I’ve been pining for a portable outdoor Sonos speaker for years. I suspect anyone who’s bought into the Sonos ecosystem has. The Sonos Move not only scratches that itch, its Bluetooth radio gives me the option of taking the speaker on the road. What could be better than that? Audio performance rivaling the mighty second-generation Sonos Play:5, plus real-time room compensation and your choice of Alexa or Google Assistant onboard.
The Move isn’t Sonos’ first outdoor speaker. The company partnered with Sonance in late 2018 to produce the weatherized Sonos Outdoor by Sonance speakers, but those are wired, passive, and expensive at $799—plus the cost of an amplifier to drive them. You can buy them direct, but they’re really intended for the custom-installer market. The Move isn’t exactly cheap at $399, but it is self-amplified, battery-powered, and—weighing in at 6.6 pounds—luggable, with a deep handle molded into the back of its enclosure.
At home—and everywhere else
To listen to the Move at home, you’ll want to connect the speaker to your Wi-Fi network. The onboard dual-band 802.11n Wi-Fi adapter provides significant range that should enable you to listen just about anywhere in even a large yard, provided you have a good router. That will also enable you to sync it to all your other Sonos components in a multi-room audio system. You can pair two Move speakers as a wireless stereo pair when connected to Wi-Fi, but you can’t pair the Move with the Sonos Sub. The Move also supports Apple’s AirPlay 2 audio technology.

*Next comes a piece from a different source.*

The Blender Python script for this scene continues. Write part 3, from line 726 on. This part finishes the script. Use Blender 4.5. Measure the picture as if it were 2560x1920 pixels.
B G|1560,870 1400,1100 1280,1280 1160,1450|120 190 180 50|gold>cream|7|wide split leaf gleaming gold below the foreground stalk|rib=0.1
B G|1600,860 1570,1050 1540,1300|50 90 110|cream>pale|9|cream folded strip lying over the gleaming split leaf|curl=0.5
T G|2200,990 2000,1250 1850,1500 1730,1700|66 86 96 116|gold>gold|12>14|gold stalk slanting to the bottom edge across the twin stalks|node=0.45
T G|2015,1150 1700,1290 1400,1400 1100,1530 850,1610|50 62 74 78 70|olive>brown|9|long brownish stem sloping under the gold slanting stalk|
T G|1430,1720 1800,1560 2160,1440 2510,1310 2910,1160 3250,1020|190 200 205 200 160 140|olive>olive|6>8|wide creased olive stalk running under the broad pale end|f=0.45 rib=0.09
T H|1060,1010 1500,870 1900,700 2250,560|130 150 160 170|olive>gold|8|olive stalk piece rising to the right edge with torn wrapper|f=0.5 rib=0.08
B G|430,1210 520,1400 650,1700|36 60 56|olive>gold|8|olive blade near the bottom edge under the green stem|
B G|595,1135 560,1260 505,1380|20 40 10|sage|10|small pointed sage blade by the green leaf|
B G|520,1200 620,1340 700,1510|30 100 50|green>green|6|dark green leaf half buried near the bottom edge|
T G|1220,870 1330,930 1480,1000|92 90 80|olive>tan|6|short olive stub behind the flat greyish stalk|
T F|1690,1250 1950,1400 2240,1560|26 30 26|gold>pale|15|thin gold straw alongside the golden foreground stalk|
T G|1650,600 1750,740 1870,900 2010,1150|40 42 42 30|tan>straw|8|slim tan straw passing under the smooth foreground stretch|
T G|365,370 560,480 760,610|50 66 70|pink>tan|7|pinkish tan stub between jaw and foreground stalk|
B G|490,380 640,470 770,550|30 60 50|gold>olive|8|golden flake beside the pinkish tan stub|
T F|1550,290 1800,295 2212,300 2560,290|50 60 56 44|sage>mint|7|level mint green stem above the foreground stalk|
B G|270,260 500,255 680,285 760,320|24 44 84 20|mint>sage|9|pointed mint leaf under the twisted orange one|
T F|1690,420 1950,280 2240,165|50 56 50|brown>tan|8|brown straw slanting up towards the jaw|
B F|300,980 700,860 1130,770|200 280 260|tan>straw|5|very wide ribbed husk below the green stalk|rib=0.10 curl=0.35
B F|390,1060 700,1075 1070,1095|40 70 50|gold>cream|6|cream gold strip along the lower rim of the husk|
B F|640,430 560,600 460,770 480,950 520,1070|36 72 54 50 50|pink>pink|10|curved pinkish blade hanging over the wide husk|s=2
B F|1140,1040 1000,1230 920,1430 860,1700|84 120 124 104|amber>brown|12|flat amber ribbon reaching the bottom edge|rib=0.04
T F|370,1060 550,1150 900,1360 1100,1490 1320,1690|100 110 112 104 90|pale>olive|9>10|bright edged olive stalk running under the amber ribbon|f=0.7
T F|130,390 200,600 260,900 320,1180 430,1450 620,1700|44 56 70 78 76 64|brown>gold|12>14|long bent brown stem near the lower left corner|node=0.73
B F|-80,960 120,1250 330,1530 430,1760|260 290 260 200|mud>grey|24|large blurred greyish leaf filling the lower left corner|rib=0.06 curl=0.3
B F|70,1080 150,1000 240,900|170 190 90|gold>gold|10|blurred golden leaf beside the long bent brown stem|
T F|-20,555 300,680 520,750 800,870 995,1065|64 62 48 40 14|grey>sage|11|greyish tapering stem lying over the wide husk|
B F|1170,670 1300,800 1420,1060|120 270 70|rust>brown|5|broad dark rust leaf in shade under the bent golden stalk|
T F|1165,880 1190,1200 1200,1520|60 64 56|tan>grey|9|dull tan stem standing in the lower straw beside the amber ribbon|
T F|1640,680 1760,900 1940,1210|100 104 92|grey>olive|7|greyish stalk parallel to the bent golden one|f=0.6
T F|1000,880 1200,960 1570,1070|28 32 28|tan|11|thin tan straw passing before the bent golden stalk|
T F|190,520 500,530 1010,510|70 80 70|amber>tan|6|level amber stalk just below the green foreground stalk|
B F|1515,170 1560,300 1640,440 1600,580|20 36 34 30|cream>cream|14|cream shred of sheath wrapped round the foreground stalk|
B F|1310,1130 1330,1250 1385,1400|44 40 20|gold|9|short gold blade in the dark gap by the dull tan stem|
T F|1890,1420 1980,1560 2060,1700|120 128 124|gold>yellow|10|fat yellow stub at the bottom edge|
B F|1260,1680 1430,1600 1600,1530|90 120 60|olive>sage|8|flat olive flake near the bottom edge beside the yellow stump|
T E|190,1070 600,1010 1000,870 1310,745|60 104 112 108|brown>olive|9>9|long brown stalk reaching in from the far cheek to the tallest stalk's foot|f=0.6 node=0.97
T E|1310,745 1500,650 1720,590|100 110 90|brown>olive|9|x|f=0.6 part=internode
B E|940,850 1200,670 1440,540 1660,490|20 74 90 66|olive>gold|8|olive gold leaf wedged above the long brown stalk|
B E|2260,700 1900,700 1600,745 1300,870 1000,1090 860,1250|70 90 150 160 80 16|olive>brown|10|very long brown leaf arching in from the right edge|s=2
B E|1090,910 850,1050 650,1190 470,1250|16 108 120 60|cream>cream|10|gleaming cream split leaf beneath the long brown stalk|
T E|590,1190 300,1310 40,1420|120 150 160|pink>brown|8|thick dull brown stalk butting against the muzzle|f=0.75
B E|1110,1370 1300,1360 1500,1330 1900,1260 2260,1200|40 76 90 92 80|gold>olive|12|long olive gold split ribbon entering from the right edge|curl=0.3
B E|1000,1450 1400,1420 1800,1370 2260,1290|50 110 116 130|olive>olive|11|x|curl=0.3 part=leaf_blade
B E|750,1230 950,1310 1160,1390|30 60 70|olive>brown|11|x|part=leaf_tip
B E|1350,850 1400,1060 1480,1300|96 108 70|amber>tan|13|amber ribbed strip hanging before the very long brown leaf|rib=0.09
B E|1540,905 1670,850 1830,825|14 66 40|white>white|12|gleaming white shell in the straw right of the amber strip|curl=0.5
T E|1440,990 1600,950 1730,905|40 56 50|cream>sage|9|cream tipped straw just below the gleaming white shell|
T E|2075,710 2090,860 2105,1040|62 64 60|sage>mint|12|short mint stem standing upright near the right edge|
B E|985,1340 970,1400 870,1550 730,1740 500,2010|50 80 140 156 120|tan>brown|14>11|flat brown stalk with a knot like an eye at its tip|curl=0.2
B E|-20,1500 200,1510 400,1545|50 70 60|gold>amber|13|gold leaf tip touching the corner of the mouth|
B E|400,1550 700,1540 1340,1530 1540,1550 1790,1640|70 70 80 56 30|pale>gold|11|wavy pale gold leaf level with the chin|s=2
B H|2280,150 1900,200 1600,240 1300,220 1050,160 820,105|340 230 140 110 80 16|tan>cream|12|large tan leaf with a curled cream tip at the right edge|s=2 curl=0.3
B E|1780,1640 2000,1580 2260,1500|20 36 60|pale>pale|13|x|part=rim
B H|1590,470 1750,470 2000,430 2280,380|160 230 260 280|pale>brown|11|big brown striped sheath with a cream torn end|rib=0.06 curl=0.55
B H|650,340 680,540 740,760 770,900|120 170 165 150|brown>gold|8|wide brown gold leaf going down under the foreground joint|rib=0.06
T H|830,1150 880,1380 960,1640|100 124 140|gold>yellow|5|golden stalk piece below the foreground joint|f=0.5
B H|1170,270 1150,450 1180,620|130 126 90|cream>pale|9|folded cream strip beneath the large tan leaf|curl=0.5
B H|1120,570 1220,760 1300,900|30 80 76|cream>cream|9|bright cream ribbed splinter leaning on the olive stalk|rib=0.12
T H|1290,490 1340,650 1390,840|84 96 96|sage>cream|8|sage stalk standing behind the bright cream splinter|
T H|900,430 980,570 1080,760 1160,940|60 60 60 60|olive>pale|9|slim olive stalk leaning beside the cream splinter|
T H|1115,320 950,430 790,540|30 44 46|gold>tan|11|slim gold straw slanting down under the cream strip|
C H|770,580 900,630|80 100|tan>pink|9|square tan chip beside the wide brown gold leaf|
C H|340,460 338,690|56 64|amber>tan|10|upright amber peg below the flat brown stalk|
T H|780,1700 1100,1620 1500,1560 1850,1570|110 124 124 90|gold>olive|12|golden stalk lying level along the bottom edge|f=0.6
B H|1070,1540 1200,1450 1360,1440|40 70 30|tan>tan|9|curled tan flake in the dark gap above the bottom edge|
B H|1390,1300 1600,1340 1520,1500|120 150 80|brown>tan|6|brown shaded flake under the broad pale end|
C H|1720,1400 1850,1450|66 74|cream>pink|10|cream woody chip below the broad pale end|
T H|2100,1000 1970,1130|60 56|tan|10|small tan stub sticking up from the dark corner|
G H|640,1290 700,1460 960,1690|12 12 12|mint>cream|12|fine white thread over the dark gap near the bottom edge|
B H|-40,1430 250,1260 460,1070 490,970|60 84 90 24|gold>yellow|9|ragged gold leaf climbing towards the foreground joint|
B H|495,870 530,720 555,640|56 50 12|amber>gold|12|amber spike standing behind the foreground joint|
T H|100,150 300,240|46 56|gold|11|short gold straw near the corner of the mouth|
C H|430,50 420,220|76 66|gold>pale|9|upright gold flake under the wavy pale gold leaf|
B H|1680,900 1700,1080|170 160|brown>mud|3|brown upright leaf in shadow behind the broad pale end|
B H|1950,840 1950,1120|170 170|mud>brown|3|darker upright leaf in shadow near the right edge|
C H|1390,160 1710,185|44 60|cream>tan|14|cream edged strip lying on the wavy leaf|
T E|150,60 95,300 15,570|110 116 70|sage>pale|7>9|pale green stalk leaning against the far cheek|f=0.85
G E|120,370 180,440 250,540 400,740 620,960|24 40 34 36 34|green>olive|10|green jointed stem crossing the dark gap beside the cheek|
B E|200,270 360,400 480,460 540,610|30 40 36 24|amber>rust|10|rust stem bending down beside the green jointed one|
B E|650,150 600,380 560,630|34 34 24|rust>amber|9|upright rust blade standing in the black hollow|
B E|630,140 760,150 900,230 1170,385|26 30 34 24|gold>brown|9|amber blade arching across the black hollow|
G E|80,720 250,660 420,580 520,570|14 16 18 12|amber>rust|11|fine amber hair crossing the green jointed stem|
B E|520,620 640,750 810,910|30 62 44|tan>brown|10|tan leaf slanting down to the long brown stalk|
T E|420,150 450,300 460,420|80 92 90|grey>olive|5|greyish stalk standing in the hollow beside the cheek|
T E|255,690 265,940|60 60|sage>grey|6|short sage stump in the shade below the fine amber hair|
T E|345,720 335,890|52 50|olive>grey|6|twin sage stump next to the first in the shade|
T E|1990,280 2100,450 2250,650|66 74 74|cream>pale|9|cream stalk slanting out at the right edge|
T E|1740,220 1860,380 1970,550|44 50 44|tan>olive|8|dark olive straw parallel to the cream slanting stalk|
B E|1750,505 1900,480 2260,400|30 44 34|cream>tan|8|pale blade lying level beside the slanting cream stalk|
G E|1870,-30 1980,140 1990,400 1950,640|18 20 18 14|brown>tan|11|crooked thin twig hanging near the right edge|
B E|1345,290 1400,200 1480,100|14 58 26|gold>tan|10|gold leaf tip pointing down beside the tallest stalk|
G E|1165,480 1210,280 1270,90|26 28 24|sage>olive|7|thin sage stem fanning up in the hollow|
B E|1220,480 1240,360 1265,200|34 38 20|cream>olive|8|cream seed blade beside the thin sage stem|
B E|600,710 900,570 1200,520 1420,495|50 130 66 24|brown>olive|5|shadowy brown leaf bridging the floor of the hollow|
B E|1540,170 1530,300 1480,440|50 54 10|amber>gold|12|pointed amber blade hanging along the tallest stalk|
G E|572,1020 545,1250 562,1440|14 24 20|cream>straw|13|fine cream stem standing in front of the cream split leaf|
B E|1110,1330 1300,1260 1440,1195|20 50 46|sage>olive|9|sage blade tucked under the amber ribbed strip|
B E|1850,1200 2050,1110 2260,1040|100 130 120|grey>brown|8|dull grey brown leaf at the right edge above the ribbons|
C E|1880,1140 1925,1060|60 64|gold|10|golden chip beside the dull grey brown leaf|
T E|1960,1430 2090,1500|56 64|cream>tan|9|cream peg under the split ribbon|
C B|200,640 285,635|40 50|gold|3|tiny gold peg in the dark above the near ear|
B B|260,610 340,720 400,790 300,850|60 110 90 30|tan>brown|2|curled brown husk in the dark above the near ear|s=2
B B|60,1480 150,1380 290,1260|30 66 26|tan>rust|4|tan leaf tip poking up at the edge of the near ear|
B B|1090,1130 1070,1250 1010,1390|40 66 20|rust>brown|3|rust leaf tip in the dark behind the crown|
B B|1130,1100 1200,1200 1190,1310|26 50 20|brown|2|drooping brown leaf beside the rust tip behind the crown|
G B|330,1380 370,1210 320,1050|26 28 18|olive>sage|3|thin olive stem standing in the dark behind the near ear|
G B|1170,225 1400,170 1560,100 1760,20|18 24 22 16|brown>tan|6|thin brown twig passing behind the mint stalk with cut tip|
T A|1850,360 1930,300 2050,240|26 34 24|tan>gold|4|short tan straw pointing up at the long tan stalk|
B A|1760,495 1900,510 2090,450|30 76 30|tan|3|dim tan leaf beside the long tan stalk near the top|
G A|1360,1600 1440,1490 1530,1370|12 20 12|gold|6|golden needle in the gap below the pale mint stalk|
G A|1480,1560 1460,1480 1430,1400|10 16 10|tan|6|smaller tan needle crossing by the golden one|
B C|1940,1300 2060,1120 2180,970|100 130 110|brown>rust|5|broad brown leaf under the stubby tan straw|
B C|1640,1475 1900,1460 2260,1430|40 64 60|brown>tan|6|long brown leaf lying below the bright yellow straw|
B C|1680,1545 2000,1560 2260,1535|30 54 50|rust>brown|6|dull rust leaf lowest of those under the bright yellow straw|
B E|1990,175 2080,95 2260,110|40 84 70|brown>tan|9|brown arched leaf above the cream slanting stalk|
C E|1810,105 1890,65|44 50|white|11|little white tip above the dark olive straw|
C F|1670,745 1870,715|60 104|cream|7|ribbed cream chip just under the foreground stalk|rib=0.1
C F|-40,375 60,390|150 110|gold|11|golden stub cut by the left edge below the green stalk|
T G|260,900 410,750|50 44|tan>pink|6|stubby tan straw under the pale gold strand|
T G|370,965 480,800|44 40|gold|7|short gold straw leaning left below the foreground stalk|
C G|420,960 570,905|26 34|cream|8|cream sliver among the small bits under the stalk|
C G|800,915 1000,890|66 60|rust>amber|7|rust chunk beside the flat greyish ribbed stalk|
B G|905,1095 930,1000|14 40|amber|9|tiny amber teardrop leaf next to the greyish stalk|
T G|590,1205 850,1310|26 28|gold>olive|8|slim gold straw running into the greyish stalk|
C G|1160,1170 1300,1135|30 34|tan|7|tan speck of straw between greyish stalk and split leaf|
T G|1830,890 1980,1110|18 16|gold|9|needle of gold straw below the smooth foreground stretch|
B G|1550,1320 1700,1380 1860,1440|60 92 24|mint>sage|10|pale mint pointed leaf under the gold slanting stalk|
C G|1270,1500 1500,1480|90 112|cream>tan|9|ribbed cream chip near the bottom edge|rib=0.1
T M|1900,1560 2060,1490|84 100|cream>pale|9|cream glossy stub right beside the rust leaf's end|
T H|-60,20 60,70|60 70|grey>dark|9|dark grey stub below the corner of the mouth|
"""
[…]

I evaluated the Move while connected to a three-node Samsung SmartThings Wifi router that I’m in the process of reviewing, and I was able to wander impressively long distances around my rural property without the speaker dropping off my network. In fact, the Move maintained its Wi-Fi connection even at the end of my more-than-300-foot-long driveway.
Unfortunately, my Pixel 2 XL couldn’t match that performance, so I had assumed that left me with no way to control the speaker apart from touching the play/pause and volume-control buttons on the speaker itself. But then I remembered that I could use voice commands! This worked with Alexa, and while I didn’t switch over to Google Assistant to verify that it would also work, there’s no reason I can see that it wouldn’t. That is a remarkable performance for an 802.11n device. Your mileage will vary, of course, depending on the quality of your router and the density of competing Wi-Fi networks where you live.